El propósito de no volver a actuar al tuntún en la redefinición de las ciudades y la meta de revitalizarlas trenzando con sus pilares un proyecto común de región deberían ocupar un lugar primordial en el debate regional

Asturias cuenta con una posición extraordinaria para engancharse con éxito al fenómeno del nuevo urbanismo saludable. El área central funciona en realidad con todas las ventajas de una megaurbe de 800.000 habitantes, pero ninguno de sus inconvenientes, disipados en polinúcleos de tamaño manejable. Una peculiar y compacta estructura de pequeñas villas vertebra las zonas rurales, posibilitando calidad de vida y equilibrio en la distribución territorial de los servicios. 

El modelo urbanístico de la “era de la toneladona” fue posible gracias a la lluvia de millones que recibieron por entonces desde Bruselas los ayuntamientos, con España como flamante socio europeo. La manguera de la UE riega otra vez el país para la recuperación, en plena redefinición del entramado metropolitano.

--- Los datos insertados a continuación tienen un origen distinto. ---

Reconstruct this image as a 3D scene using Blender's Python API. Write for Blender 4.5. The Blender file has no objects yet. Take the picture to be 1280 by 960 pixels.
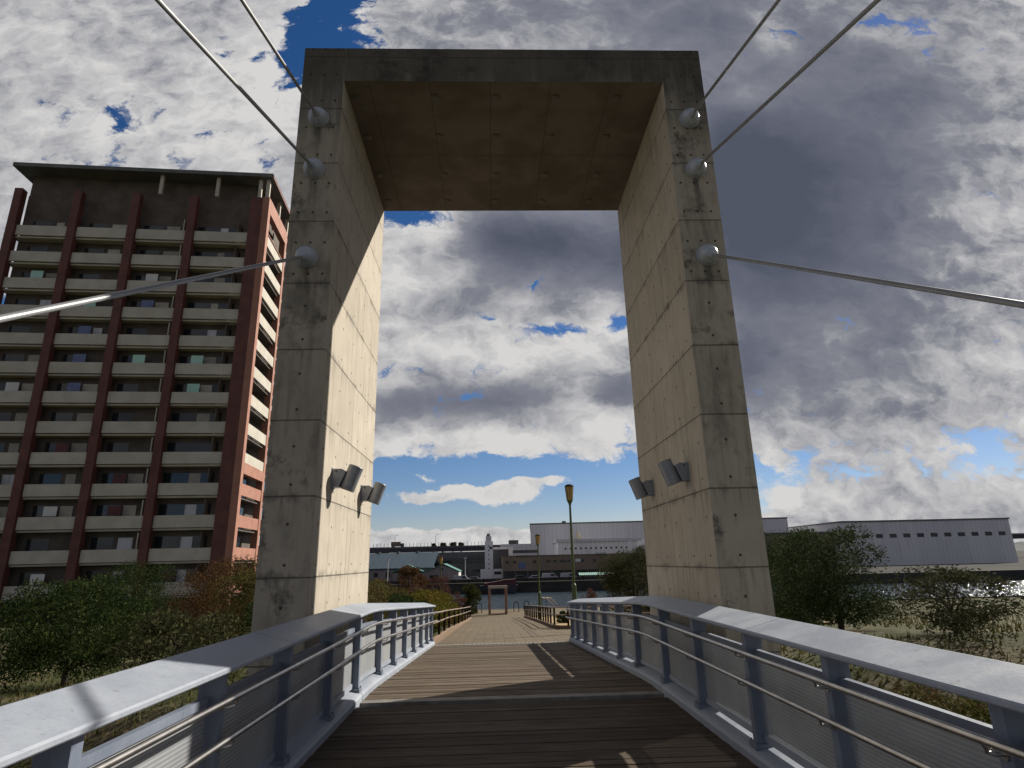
import bpy, bmesh, math, random
from mathutils import Vector, Matrix, Quaternion
PI = math.pi
random.seed(7)
sc = bpy.context.scene
# ------------------------------------------------------------------ camera
cam_d = bpy.data.cameras.new('camera'); cam = bpy.data.objects.new('camera', cam_d)
sc.collection.objects.link(cam); sc.camera = cam
yaw, pitch, roll = -.0368, .2864, -.0232
cf = Vector((-math.sin(yaw)*math.cos(pitch), math.cos(yaw)*math.cos(pitch), math.sin(pitch)))
cr = Vector((math.cos(yaw), math.sin(yaw), 0)); cu = cr.cross(cf)
r2 = math.cos(roll)*cr + math.sin(roll)*cu; u2 = -math.sin(roll)*cr + math.cos(roll)*cu
cam.matrix_world = Matrix(((r2.x, u2.x, -cf.x, 0), (r2.y, u2.y, -cf.y, 0), (r2.z, u2.z, -cf.z, 1.606), (0, 0, 0, 1)))
cam_d.sensor_width = 36; cam_d.lens = 753.58/1280*36
cam_d.clip_start = .05; cam_d.clip_end = 9000
# ------------------------------------------------------------------ colour management
sc.view_settings.view_transform = 'Standard'; sc.view_settings.look = 'None'
sc.view_settings.gamma = 1; sc.view_settings.exposure = 0.45
sc.view_settings.use_curve_mapping = False
sc.cycles.max_bounces = 8; sc.cycles.transparent_max_bounces = 16
# ------------------------------------------------------------------ sun
SUN_AZ, SUN_EL = math.radians(56.4), math.radians(33.6)
sd = Vector((math.sin(SUN_AZ)*math.cos(SUN_EL), math.cos(SUN_AZ)*math.cos(SUN_EL), math.sin(SUN_EL)))
sun_d = bpy.data.lights.new('sun', 'SUN'); sun = bpy.data.objects.new('sun', sun_d)
sc.collection.objects.link(sun)
sun_d.energy = 5.0; sun_d.angle = math.radians(.53); sun_d.color = (1, .93, .82)
sun.rotation_mode = 'QUATERNION'; sun.rotation_quaternion = sd.to_track_quat('Z', 'Y')
# ------------------------------------------------------------------ node helpers
class N:
    def __init__(s, nt): s.nt = nt
    def node(s, t, **k):
        n = s.nt.nodes.new(t)
        for a, v in k.items(): setattr(n, a, v)
        return n
    def put(s, sock, v):
        if v is None: return
        if isinstance(v, bpy.types.NodeSocket): s.nt.links.new(v, sock)
        else:
            if isinstance(v, (tuple, list)) and sock.type == 'RGBA' and len(v) == 3: v = (*v, 1)
            sock.default_value = v
    def m(s, op, a, b=None, c=None, clamp=False):
        n = s.node('ShaderNodeMath', operation=op, use_clamp=clamp)
        s.put(n.inputs[0], a); s.put(n.inputs[1], b)
        if c is not None: s.put(n.inputs[2], c)
        return n.outputs[0]
    def add(s, a, b): return s.m('ADD', a, b)
    def sub(s, a, b): return s.m('SUBTRACT', a, b)
    def mul(s, a, b): return s.m('MULTIPLY', a, b)
    def div(s, a, b): return s.m('DIVIDE', a, b)
    def xyz(s, v):
        n = s.node('ShaderNodeSeparateXYZ'); s.put(n.inputs[0], v); return n.outputs
    def comb(s, x, y, z):
        n = s.node('ShaderNodeCombineXYZ'); s.put(n.inputs[0], x); s.put(n.inputs[1], y); s.put(n.inputs[2], z); return n.outputs[0]
    def step(s, v, a, b, lo=0., hi=1., smooth=True):
        n = s.node('ShaderNodeMapRange', interpolation_type='SMOOTHSTEP' if smooth else 'LINEAR')
        for i, q in enumerate((v, a, b, lo, hi)): s.put(n.inputs[i], q)
        return n.outputs[0]
    def noise(s, vec, scale, detail=4, rough=.55, dist=0., out=0):
        n = s.node('ShaderNodeTexNoise'); s.put(n.inputs['Vector'], vec); s.put(n.inputs['Scale'], scale)
        s.put(n.inputs['Detail'], float(detail)); s.put(n.inputs['Roughness'], rough); s.put(n.inputs['Distortion'], dist)
        return n.outputs[out]
    def mix(s, f, a, b, blend='MIX'):
        n = s.node('ShaderNodeMix', data_type='RGBA', blend_type=blend)
        s.put(n.inputs[0], f); s.put(n.inputs[6], a); s.put(n.inputs[7], b); return n.outputs[2]
    def scale3(s, v, a):
        n = s.node('ShaderNodeVectorMath', operation='MULTIPLY'); s.put(n.inputs[0], v); s.put(n.inputs[1], a); return n.outputs[0]
# ------------------------------------------------------------------ world: sky and clouds, all laid out by direction
world = bpy.data.worlds.new('World'); sc.world = world; world.use_nodes = True
wt = world.node_tree; wt.nodes.clear(); w = N(wt)
SKY = .085
def px(x, y):                      # a direction of the sky, given as x/y and z/y of its world vector
    d = cf + r2*((x-640)/753.58) + u2*((480-y)/753.58)
    return d.x/d.y, d.z/d.y
def blob_spec(x, y, rx, ry, a):
    u, v = px(x, y); ur = (px(x+rx, y)[0]-px(x-rx, y)[0])/2; vr = (px(x, y-ry)[1]-px(x, y+ry)[1])/2
    return u, v, abs(ur), abs(vr), a
sky = w.node('ShaderNodeTexSky', sky_type='NISHITA', sun_disc=False, sun_elevation=SUN_EL, sun_rotation=SUN_AZ,
             altitude=0, air_density=1.0, dust_density=.15, ozone_density=3.)
dx, dy, dz = w.xyz(w.node('ShaderNodeTexCoord').outputs['Generated'])
ya = w.m('MAXIMUM', w.m('ABSOLUTE', dy), .12)
U = w.div(dx, ya); V = w.div(dz, ya)
warp = w.noise(w.comb(U, w.mul(V, 1.5), 3.), 7., 7, .62, 0., 1)
wx, wy, _ = w.xyz(warp)
Uw = w.add(U, w.mul(w.sub(wx, .5), .13)); Vw = w.add(V, w.mul(w.sub(wy, .5), .10))
U3 = w.add(w.mul(U, .45), w.mul(Uw, .55)); V3 = w.add(w.mul(V, .45), w.mul(Vw, .55))
def blobs(specs, u, v):
    tot = None
    for sp in specs:
        bu, bv, ru, rv, a = blob_spec(*sp)
        p = w.div(w.sub(u, bu), ru); q = w.div(w.sub(v, bv), rv)
        e = w.m('EXPONENT', w.mul(w.add(w.mul(p, p), w.mul(q, q)), -1.))
        t = w.mul(e, a); tot = t if tot is None else w.add(tot, t)
    return tot
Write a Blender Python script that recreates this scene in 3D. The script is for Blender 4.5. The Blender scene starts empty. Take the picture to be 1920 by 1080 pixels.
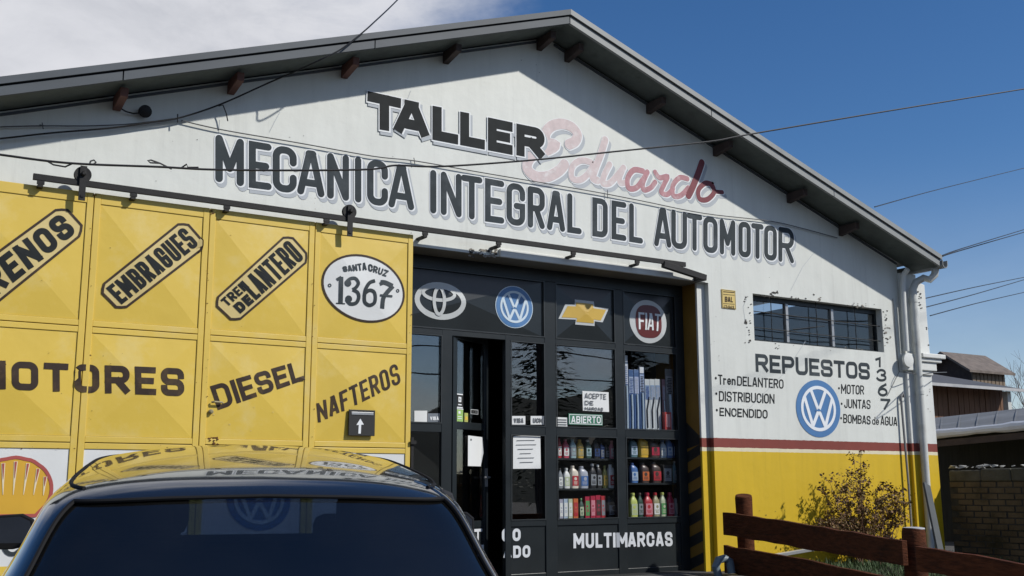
import bpy, bmesh, math, random
from mathutils import Vector, Matrix
random.seed(7)
SC = bpy.context.scene
COL = SC.collection
R = math.radians
# ------------------------------------------------------------------ camera
F = 2031.72
M = Matrix(((0.85068172, -0.52567522, -0.00248658), (0.09265132, 0.15458717, -0.9836252), (0.51745179, 0.83652159, 0.18020898)))
CAM = Vector((0, -10, 1.0))
cd = bpy.data.cameras.new("camera"); co = bpy.data.objects.new("camera", cd); COL.objects.link(co)
cd.sensor_width = 36; cd.lens = 36 * F / 1920; cd.clip_end = 3000; cd.clip_start = .05
mw = Matrix.Identity(4)
for i in range(3):
    mw[i][0] = M[0][i]; mw[i][1] = -M[1][i]; mw[i][2] = -M[2][i]; mw[i][3] = CAM[i]
co.matrix_world = mw
SC.camera = co
# ------------------------------------------------------------------ light
SUN = Vector((.4, -.5, .5075)).normalized()
sd = bpy.data.lights.new("sun", 'SUN'); so = bpy.data.objects.new("sun", sd); COL.objects.link(so)
sd.energy = 4.3; sd.angle = R(1.2); sd.color = (1, .965, .9)
so.rotation_euler = (-SUN).to_track_quat('-Z', 'Y').to_euler(); so.location = (20, -25, 30)
W = bpy.data.worlds.new("World"); SC.world = W; W.use_nodes = True
nt = W.node_tree; N = nt.nodes; L = nt.links
for n in list(N): N.remove(n)
def nd(t, **k):
    n = N.new(t)
    for a, b in k.items():
        if a.startswith('i_'): n.inputs[a[2:].replace('_', ' ')].default_value = b
        else: setattr(n, a, b)
    return n
sky = nd('ShaderNodeTexSky', sky_type='NISHITA', sun_disc=False, sun_elevation=R(38.4), sun_rotation=math.pi - math.atan2(.4, .5), altitude=800, air_density=1.0, dust_density=.25, ozone_density=2.2)
tc = nd('ShaderNodeTexCoord')
nz = nd('ShaderNodeTexNoise', i_Scale=2.6, i_Detail=7, i_Roughness=.56)
mp = nd('ShaderNodeMapping'); mp.inputs['Scale'].default_value = (1, 1, 2.2)
L.new(tc.outputs['Generated'], mp.inputs['Vector']); L.new(mp.outputs['Vector'], nz.inputs['Vector'])
def math_n(op, a, b=None, c=None):
    n = nd('ShaderNodeMath', operation=op)
    for i, v in enumerate((a, b, c)):
        if v is None: continue
        if isinstance(v, (int, float)): n.inputs[i].default_value = v
        else: L.new(v, n.inputs[i])
    return n.outputs[0]
def dotn(vec):
    n = nd('ShaderNodeVectorMath', operation='DOT_PRODUCT'); n.inputs[1].default_value = vec
    L.new(tc.outputs['Generated'], n.inputs[0]); return n.outputs['Value']
def smooth(v, a, b):
    n = nd('ShaderNodeMapRange', interpolation_type='SMOOTHSTEP')
    n.inputs['From Min'].default_value = a; n.inputs['From Max'].default_value = b
    L.new(v, n.inputs['Value']); return n.outputs['Result']
c_dir = (M.transposed() @ Vector(((0 - 960) / F, (40 - 540) / F, 1))).normalized()
nv = math_n('MULTIPLY', math_n('SUBTRACT', nz.outputs['Fac'], .5), .16)
nz2 = nd('ShaderNodeTexNoise', i_Scale=7, i_Detail=10, i_Roughness=.62, i_Distortion=.4); L.new(mp.outputs['Vector'], nz2.inputs['Vector'])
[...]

Sería imperdonable que las tensiones políticas, territoriales y sectoriales que afloran estos días malograsen un maná excepcional. Ese chorro de dinero ofrece una ocasión inmejorable de proporcionar un brillo distinto a las ciudades, rediseñándolas a la medida de la escala de valores colectivos –como la sostenibilidad o la igualdad– que empiezan a dominar la opinión pública. El propósito de no actuar al tuntún, con cada administración navegando por su cuenta, y la meta de revitalizar las urbes trenzando con sus pilares un proyecto común de región deberían pasar a ocupar un lugar primordial en el debate regional.